Good job to those of you who fight for your rights and dignity
4. 2010-06-02 00:03  
yay, good for them, fight on

so aztlan:why is it african men fighting for rights is "queering agenda" (which you have yet to say what that is ), "skanky", and every other self loathing insulting thing you can come up with....but when someone fights for their rights in Russia you find it so exhilarating and worthy of boasting? Perhaps your just a biggot and racist, and only your homeland is cappable of doing anything boastfull, but when they fight for rights in africa is worthy of nothing but your scorn? Disgusting
5. 2010-06-02 04:46  
Meanwhile, in Bielorussia, a gay pride was brutally ended:

http://www.towleroad.com/2010/05/belarus-pride-parade-ends-violently.html

http://www.pridesource.com/article.html?article=41496

tinyurl.com/belwilddg
Comment edited on 2010-06-02 04:50:41
Comment #6 was deleted by its author on 2010-06-02 09:59
7. 2010-06-02 12:56  
Very heroic to stand up against such narrow mindedness. Stars are never more beautiful then when set against the darkest skies.
8. 2010-06-02 18:57  
"...organisers are looking forward to a favourable verdict by the European Court of Human Rights in Strasbourg to have the first authorised Moscow Pride march next year."

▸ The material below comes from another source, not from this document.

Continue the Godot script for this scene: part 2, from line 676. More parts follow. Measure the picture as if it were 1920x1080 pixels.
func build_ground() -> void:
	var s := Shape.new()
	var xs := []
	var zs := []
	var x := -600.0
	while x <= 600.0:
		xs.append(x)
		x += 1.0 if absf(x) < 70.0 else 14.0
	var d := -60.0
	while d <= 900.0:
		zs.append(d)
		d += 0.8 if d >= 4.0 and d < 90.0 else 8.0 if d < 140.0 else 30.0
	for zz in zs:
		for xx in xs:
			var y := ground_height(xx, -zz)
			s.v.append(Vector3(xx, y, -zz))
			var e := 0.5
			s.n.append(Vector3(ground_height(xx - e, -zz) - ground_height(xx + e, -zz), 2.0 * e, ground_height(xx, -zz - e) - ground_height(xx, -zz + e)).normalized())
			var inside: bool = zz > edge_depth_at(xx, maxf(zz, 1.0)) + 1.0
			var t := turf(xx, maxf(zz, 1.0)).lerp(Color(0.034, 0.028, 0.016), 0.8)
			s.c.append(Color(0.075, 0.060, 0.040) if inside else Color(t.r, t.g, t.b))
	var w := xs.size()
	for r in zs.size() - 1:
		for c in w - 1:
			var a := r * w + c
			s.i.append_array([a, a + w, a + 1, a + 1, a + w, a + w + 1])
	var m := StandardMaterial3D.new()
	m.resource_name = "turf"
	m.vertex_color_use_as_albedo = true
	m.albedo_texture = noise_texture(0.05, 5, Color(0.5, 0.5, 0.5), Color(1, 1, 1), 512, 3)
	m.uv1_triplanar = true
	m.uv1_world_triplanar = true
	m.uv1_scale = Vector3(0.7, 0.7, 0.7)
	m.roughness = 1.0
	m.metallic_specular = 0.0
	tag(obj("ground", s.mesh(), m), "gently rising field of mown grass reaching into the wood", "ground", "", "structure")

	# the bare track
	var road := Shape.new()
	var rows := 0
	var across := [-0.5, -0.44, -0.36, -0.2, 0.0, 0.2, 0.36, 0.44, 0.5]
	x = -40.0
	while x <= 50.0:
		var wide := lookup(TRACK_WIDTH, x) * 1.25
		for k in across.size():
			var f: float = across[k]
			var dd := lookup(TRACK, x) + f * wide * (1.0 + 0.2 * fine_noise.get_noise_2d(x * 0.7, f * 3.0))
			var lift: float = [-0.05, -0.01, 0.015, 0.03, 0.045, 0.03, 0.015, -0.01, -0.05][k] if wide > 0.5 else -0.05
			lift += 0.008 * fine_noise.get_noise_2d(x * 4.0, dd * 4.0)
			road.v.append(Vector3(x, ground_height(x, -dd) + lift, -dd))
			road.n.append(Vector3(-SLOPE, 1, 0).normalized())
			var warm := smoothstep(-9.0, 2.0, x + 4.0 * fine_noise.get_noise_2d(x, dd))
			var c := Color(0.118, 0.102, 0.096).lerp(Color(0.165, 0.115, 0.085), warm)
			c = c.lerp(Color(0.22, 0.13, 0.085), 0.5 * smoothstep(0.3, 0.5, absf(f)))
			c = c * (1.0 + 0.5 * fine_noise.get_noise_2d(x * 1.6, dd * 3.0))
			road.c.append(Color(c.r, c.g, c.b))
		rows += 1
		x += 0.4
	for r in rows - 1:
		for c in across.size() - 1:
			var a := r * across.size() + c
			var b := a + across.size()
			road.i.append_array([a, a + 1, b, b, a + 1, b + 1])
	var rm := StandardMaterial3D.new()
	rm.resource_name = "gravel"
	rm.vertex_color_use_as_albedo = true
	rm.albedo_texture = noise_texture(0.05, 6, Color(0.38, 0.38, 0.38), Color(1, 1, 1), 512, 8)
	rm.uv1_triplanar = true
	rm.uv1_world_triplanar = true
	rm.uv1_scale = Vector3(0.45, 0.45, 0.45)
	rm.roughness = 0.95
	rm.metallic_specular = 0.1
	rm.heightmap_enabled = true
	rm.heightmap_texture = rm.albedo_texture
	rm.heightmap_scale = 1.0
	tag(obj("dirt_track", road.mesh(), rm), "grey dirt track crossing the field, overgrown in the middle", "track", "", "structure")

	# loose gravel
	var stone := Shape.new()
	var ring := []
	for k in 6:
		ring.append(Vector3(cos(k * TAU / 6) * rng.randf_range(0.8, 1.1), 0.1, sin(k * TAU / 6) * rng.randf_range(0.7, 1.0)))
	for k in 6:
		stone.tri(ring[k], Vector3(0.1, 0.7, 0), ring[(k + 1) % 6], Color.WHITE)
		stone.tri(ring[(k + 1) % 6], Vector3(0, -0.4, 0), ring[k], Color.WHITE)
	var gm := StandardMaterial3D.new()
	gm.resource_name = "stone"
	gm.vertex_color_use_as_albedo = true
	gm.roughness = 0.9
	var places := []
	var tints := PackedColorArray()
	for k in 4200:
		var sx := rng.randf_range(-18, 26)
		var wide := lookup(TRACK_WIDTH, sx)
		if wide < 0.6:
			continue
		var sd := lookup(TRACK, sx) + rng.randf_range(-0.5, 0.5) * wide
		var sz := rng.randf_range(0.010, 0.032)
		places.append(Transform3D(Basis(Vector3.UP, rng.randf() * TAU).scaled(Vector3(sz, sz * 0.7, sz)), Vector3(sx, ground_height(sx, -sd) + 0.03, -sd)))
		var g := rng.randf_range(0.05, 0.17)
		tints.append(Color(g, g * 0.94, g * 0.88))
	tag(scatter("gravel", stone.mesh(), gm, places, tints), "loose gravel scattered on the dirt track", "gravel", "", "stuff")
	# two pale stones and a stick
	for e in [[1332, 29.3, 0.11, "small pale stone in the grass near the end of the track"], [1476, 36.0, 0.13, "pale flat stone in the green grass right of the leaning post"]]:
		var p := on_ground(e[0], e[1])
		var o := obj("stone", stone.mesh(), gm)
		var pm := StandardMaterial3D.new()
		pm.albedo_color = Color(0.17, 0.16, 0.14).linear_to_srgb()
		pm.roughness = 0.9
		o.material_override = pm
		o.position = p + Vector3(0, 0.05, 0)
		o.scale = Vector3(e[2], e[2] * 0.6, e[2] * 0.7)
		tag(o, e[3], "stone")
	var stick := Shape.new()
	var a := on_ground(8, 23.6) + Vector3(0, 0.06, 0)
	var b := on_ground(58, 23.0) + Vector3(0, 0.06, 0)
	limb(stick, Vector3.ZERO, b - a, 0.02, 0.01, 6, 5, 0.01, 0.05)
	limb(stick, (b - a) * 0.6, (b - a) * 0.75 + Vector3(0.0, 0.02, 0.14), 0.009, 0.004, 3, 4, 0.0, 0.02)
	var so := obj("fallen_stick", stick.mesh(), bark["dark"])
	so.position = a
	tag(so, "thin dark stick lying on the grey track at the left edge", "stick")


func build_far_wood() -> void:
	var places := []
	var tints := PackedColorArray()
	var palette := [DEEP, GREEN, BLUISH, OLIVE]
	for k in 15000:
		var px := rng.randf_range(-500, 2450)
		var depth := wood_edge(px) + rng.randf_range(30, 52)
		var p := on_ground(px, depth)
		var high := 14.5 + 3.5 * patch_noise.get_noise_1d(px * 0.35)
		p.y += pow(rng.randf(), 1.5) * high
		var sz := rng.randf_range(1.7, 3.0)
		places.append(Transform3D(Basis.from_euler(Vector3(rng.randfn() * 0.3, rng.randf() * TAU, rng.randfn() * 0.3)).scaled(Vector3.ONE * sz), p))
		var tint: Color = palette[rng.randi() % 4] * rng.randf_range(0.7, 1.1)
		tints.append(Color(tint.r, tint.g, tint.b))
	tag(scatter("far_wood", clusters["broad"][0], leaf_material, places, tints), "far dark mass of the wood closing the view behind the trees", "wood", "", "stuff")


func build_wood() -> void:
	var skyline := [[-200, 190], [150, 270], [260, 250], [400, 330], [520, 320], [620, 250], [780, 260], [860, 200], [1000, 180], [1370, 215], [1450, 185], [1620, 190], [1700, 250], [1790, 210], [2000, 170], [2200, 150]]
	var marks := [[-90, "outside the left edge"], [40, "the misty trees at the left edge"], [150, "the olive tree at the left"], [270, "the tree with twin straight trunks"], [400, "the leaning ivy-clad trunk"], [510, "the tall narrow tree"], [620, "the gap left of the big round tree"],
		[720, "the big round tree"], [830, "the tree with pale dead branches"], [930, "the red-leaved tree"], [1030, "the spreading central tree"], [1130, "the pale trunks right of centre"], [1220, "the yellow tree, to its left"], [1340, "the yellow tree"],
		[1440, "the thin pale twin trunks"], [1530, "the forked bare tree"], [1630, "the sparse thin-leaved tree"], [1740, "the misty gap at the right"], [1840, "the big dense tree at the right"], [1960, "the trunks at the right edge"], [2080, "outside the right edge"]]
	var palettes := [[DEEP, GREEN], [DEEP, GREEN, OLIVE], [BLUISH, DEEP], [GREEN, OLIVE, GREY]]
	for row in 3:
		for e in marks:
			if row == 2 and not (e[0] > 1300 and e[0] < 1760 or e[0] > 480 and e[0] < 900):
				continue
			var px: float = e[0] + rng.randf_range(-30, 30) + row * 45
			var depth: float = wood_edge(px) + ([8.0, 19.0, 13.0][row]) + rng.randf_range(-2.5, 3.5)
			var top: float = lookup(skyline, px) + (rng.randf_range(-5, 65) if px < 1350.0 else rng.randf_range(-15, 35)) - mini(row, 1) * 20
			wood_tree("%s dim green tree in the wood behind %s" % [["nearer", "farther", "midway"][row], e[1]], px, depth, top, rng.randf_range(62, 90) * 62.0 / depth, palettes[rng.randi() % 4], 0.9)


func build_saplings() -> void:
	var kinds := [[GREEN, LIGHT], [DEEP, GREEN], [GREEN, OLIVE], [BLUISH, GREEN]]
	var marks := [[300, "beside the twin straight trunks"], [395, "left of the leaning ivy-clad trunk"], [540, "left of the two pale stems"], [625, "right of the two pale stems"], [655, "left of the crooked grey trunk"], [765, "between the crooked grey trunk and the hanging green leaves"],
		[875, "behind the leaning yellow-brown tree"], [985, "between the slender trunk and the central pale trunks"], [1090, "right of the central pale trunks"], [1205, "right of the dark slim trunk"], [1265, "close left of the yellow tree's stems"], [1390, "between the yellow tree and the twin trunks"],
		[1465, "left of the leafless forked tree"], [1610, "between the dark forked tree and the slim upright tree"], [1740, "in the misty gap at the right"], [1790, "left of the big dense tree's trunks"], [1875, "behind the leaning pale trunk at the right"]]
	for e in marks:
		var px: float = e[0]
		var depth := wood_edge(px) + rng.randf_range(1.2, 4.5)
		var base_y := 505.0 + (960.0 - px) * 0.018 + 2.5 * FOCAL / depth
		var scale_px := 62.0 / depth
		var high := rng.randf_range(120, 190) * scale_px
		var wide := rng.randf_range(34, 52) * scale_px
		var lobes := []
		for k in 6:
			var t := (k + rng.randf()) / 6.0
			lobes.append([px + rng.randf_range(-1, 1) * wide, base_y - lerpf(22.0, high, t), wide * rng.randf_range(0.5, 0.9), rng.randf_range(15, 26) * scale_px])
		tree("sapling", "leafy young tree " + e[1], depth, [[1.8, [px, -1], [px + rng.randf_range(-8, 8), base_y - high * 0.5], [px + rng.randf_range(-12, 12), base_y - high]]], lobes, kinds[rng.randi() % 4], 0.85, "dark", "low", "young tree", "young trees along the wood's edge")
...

Will that even have any effect on Moscow if they choose not to honor a favourable ruling?
Comment #9 was deleted by its author on 2010-06-06 09:04
10. 2010-06-06 09:05  
re: Advent11

You are absolutely right!

I am Russian myself and plotting a gay revolution in Russia will be life-consuming. And most of us have better to do with the time given to us rather than be jailed or bashed by the SPECNAZ. Some part of me tells me to get that Rainbow flag and go on barricades but choices, choices...

Give me gay-friendly Australia any day, please and KL is not bad either.